§ **WHAT IS ASKED**:
Copy out the material below in full, but not its images.

§ **DATA SECTION**:
:::::

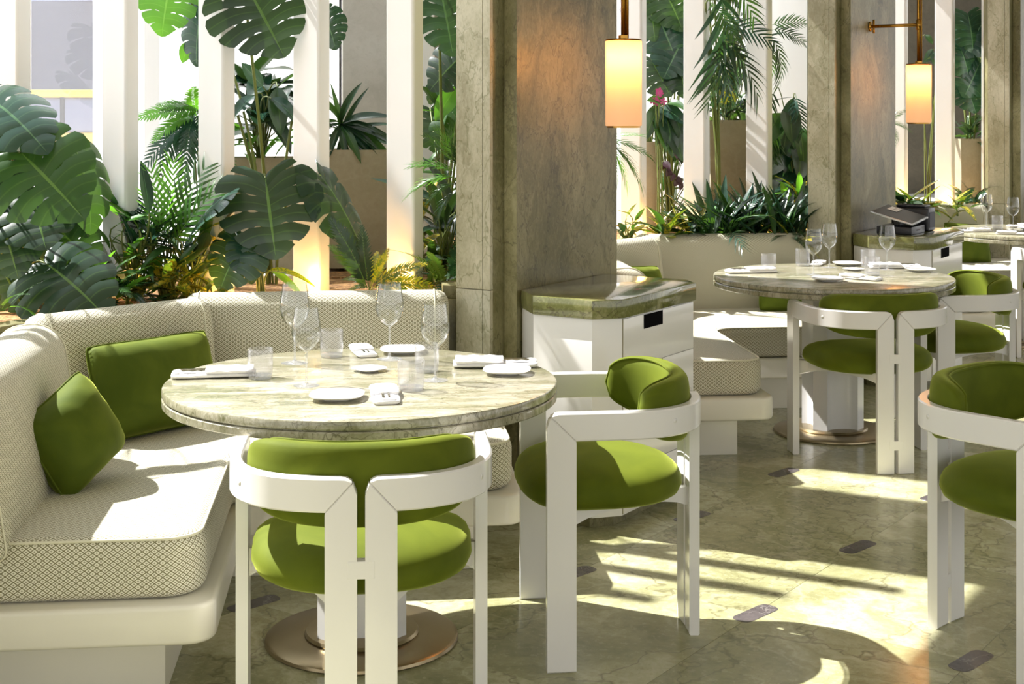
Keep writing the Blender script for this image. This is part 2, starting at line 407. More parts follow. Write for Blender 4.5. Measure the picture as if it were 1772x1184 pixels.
# ------------------------------------------------------------------ floor
fl = struct(box('floor', -7, 16, -4, 18, -.08, -.004, 'joint'))
FB = R(41.3); FE = Vector((math.sin(FB), math.cos(FB), 0)); FM = Vector((math.cos(FB), -math.sin(FB), 0))
def fem(e, m): return FE * e + FM * m
ES, MS, E0, M0 = .82, .655, 3.975, -1.906
slab_me = None; inlay_me = None
def in_view(p, mx=1.2):
    X = p.x * math.cos(YAW) - p.y * math.sin(YAW); Z = p.x * math.sin(YAW) + p.y * math.cos(YAW)
    if Z < 2.4: return False
    px = 886 + X * FPX / Z; return -260 < px < 2050 and Z < 11.5
for i in range(-4, 10):
    for j in range(-7, 9):
        c = fem(E0 + (i + .5) * ES, M0 + (j + .5) * MS)
        if in_view(c) and c.y < 5.9 + c.x * 1.15:
            if slab_me is None:
                o = box('stone_slab', -ES / 2 + .0005, ES / 2 - .0005, -MS / 2 + .0005, MS / 2 - .0005, -.004, 0, 'floor', fl, .0005, 1); slab_me = o.data
            else:
                o = bpy.data.objects.new('stone_slab', slab_me); col.objects.link(o); o.parent = fl
            o.location = c; o.rotation_euler = (0, 0, PI / 2 - FB)
        c = fem(E0 + i * ES, M0 + j * MS)
        if in_view(c) and c.y < 5.3 + c.x * 1.15:
            if inlay_me is None:
                ol = round_poly([(-.098, -.03), (.085, -.036), (.098, .03), (-.085, .036)], .026, 5)
                o = pad('stone_inlay', ol, 0, .0009, .0004, 'inlay', fl, seg=1); inlay_me = o.data
            else:
                o = bpy.data.objects.new('stone_inlay', inlay_me); col.objects.link(o); o.parent = fl
            o.location = c; o.rotation_euler = (0, 0, PI / 2 - R(48))

# ------------------------------------------------------------------ stone columns, ledges, planter beds
def poly_prism(name, pts, z0, z1, mat, parent=None, bev=.0):
    pts = [Vector(p[:2]) for p in pts]
    area = sum(pts[i - 1].x * pts[i].y - pts[i].x * pts[i - 1].y for i in range(len(pts)))
    if area < 0: pts = pts[::-1]
    return pad(name, pts, z0, z1, max(bev, .0005), mat, parent, seg=2 if bev else 1)
COLTOP = 3.1
ordinal = ['first', 'second', 'third', 'fourth']
def column(k):
    off = Vector((PX * k, PY * k, 0))
    root = empty('stone_column', ['green marble column between the nearest two dining bays, behind the nearest sideboard',
                                  'green marble column behind the sideboard with the black machine',
                                  'farthest green marble column at the right edge beside the far table'][k], 'column', en(4.603, -2.97) + off, 0)
    inv = Vector(root.location)
    L = lambda e, n: en(e, n) + off - inv
    # main wide slab facing the sideboard (bearing 39), its strip, the recess, the pale pilaster
    body = [L(4.603, -2.97), L(5.40, -2.97), L(5.40, -3.30), L(4.603, -3.30)]
    e0, n0 = 4.603, -2.97
    poly_prism('front_slab', [L(e0 + .004, n0), L(e0 + .80, n0), L(e0 + .80, n0 - .058), L(e0 + .004, n0 - .058)], 0, COLTOP, 'column', root, .003)
    poly_prism('core', [L(e0 - .07, n0 - .0605), L(e0 + .78, n0 - .0605), L(e0 + .78, n0 - .30), L(e0 + .1, n0 - .30), L(e0 - .0695, n0 - .205)], 0, COLTOP, 'column', root)
    # pilaster: two slabs with an open joint; a lower course and an upper course
    for z0, z1 in ((0, .848), (.8505, COLTOP)):
        poly_prism('pilaster_slab', [L(e0 - .0695, n0 - .062), L(e0 - .071, n0 - .062), L(e0 - .085, n0 - .085), L(e0 - .085, n0 - .062)], z0, z1, 'column', root)
        poly_prism('pilaster_slab', [L(e0 - .09, n0 - .061), L(e0 - .0705, n0 - .061), L(e0 - .0705, n0 - .094), L(e0 - .09, n0 - .094)], z0, z1, 'column_light', root, .002)
        poly_prism('pilaster_slab', [L(e0 - .09, n0 - .0965), L(e0 - .0705, n0 - .0965), L(e0 - .0705, n0 - .218), L(e0 - .09, n0 - .218)], z0, z1, 'column_light', root, .002)
    return root
for k in range(3): column(k)

def ledge(k):
    ox, oy = PX * k, PY * k
    t = empty('planter_wall', ['low green stone ledge wall behind the nearest banquette', 'low green stone ledge wall behind the middle banquette', 'low green stone ledge wall behind the far banquette'][k], 'wall', (ox, oy, 0))
    pts = [(-1.215, 3.35), (-1.215, 5.00), (-.67, 5.60), (.60, 5.60), (.60, 5.70), (-.71, 5.70), (-1.31, 5.04), (-1.31, 3.35)]
    poly_prism('wall_body', pts, 0, .779, 'column', t)
    poly_prism('coping', [(p[0], p[1]) for p in offset_poly(pts, -.004)] if False else pts, .78, .80, 'column', t, .003)
    poly_prism('end_block', [(.315, 5.575), (.60, 5.575), (.60, 5.74), (.315, 5.74)], .8005, .852, 'column', t, .003)
    poly_prism('end_pier', [(.335, 5.56), (.60, 5.56), (.60, 5.5985), (.335, 5.5985)], 0, .8, 'column', t, .002)
    ys = 3.35 if k == 0 else 4.05
    s = poly_prism('planting_soil', [(-1.312, ys), (-1.312, 5.045), (-.715, 5.705), (.33, 5.705), (.93, 6.45), (-2.4, 6.45), (-2.4, ys)], .55, .785, 'soil', t)
    s['kind'] = 'stuff'
    return t
for k in range(3): ledge(k)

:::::

§ **ANSWER IN FULL**:
Keep writing the Blender script for this image. This is part 2, starting at line 407. More parts follow. Write for Blender 4.5. Measure the picture as if it were 1772x1184 pixels.
# ------------------------------------------------------------------ floor
fl = struct(box('floor', -7, 16, -4, 18, -.08, -.004, 'joint'))
FB = R(41.3); FE = Vector((math.sin(FB), math.cos(FB), 0)); FM = Vector((math.cos(FB), -math.sin(FB), 0))
def fem(e, m): return FE * e + FM * m
ES, MS, E0, M0 = .82, .655, 3.975, -1.906
slab_me = None; inlay_me = None
def in_view(p, mx=1.2):
    X = p.x * math.cos(YAW) - p.y * math.sin(YAW); Z = p.x * math.sin(YAW) + p.y * math.cos(YAW)
    if Z < 2.4: return False
    px = 886 + X * FPX / Z; return -260 < px < 2050 and Z < 11.5
for i in range(-4, 10):
    for j in range(-7, 9):
        c = fem(E0 + (i + .5) * ES, M0 + (j + .5) * MS)
        if in_view(c) and c.y < 5.9 + c.x * 1.15:
            if slab_me is None:
                o = box('stone_slab', -ES / 2 + .0005, ES / 2 - .0005, -MS / 2 + .0005, MS / 2 - .0005, -.004, 0, 'floor', fl, .0005, 1); slab_me = o.data
            else:
                o = bpy.data.objects.new('stone_slab', slab_me); col.objects.link(o); o.parent = fl
            o.location = c; o.rotation_euler = (0, 0, PI / 2 - FB)
        c = fem(E0 + i * ES, M0 + j * MS)
        if in_view(c) and c.y < 5.3 + c.x * 1.15:
            if inlay_me is None:
                ol = round_poly([(-.098, -.03), (.085, -.036), (.098, .03), (-.085, .036)], .026, 5)
                o = pad('stone_inlay', ol, 0, .0009, .0004, 'inlay', fl, seg=1); inlay_me = o.data
            else:
                o = bpy.data.objects.new('stone_inlay', inlay_me); col.objects.link(o); o.parent = fl
            o.location = c; o.rotation_euler = (0, 0, PI / 2 - R(48))

# ------------------------------------------------------------------ stone columns, ledges, planter beds
def poly_prism(name, pts, z0, z1, mat, parent=None, bev=.0):
    pts = [Vector(p[:2]) for p in pts]
    area = sum(pts[i - 1].x * pts[i].y - pts[i].x * pts[i - 1].y for i in range(len(pts)))
    if area < 0: pts = pts[::-1]
    return pad(name, pts, z0, z1, max(bev, .0005), mat, parent, seg=2 if bev else 1)
COLTOP = 3.1
ordinal = ['first', 'second', 'third', 'fourth']
def column(k):
    off = Vector((PX * k, PY * k, 0))
    root = empty('stone_column', ['green marble column between the nearest two dining bays, behind the nearest sideboard',
                                  'green marble column behind the sideboard with the black machine',
                                  'farthest green marble column at the right edge beside the far table'][k], 'column', en(4.603, -2.97) + off, 0)
    inv = Vector(root.location)
    L = lambda e, n: en(e, n) + off - inv
    # main wide slab facing the sideboard (bearing 39), its strip, the recess, the pale pilaster
    body = [L(4.603, -2.97), L(5.40, -2.97), L(5.40, -3.30), L(4.603, -3.30)]
    e0, n0 = 4.603, -2.97
    poly_prism('front_slab', [L(e0 + .004, n0), L(e0 + .80, n0), L(e0 + .80, n0 - .058), L(e0 + .004, n0 - .058)], 0, COLTOP, 'column', root, .003)
    poly_prism('core', [L(e0 - .07, n0 - .0605), L(e0 + .78, n0 - .0605), L(e0 + .78, n0 - .30), L(e0 + .1, n0 - .30), L(e0 - .0695, n0 - .205)], 0, COLTOP, 'column', root)
    # pilaster: two slabs with an open joint; a lower course and an upper course
    for z0, z1 in ((0, .848), (.8505, COLTOP)):
        poly_prism('pilaster_slab', [L(e0 - .0695, n0 - .062), L(e0 - .071, n0 - .062), L(e0 - .085, n0 - .085), L(e0 - .085, n0 - .062)], z0, z1, 'column', root)
        poly_prism('pilaster_slab', [L(e0 - .09, n0 - .061), L(e0 - .0705, n0 - .061), L(e0 - .0705, n0 - .094), L(e0 - .09, n0 - .094)], z0, z1, 'column_light', root, .002)
        poly_prism('pilaster_slab', [L(e0 - .09, n0 - .0965), L(e0 - .0705, n0 - .0965), L(e0 - .0705, n0 - .218), L(e0 - .09, n0 - .218)], z0, z1, 'column_light', root, .002)
    return root
for k in range(3): column(k)

def ledge(k):
    ox, oy = PX * k, PY * k
    t = empty('planter_wall', ['low green stone ledge wall behind the nearest banquette', 'low green stone ledge wall behind the middle banquette', 'low green stone ledge wall behind the far banquette'][k], 'wall', (ox, oy, 0))
    pts = [(-1.215, 3.35), (-1.215, 5.00), (-.67, 5.60), (.60, 5.60), (.60, 5.70), (-.71, 5.70), (-1.31, 5.04), (-1.31, 3.35)]
    poly_prism('wall_body', pts, 0, .779, 'column', t)
    poly_prism('coping', [(p[0], p[1]) for p in offset_poly(pts, -.004)] if False else pts, .78, .80, 'column', t, .003)
    poly_prism('end_block', [(.315, 5.575), (.60, 5.575), (.60, 5.74), (.315, 5.74)], .8005, .852, 'column', t, .003)
    poly_prism('end_pier', [(.335, 5.56), (.60, 5.56), (.60, 5.5985), (.335, 5.5985)], 0, .8, 'column', t, .002)
    ys = 3.35 if k == 0 else 4.05
    s = poly_prism('planting_soil', [(-1.312, ys), (-1.312, 5.045), (-.715, 5.705), (.33, 5.705), (.93, 6.45), (-2.4, 6.45), (-2.4, ys)], .55, .785, 'soil', t)
    s['kind'] = 'stuff'
    return t
for k in range(3): ledge(k)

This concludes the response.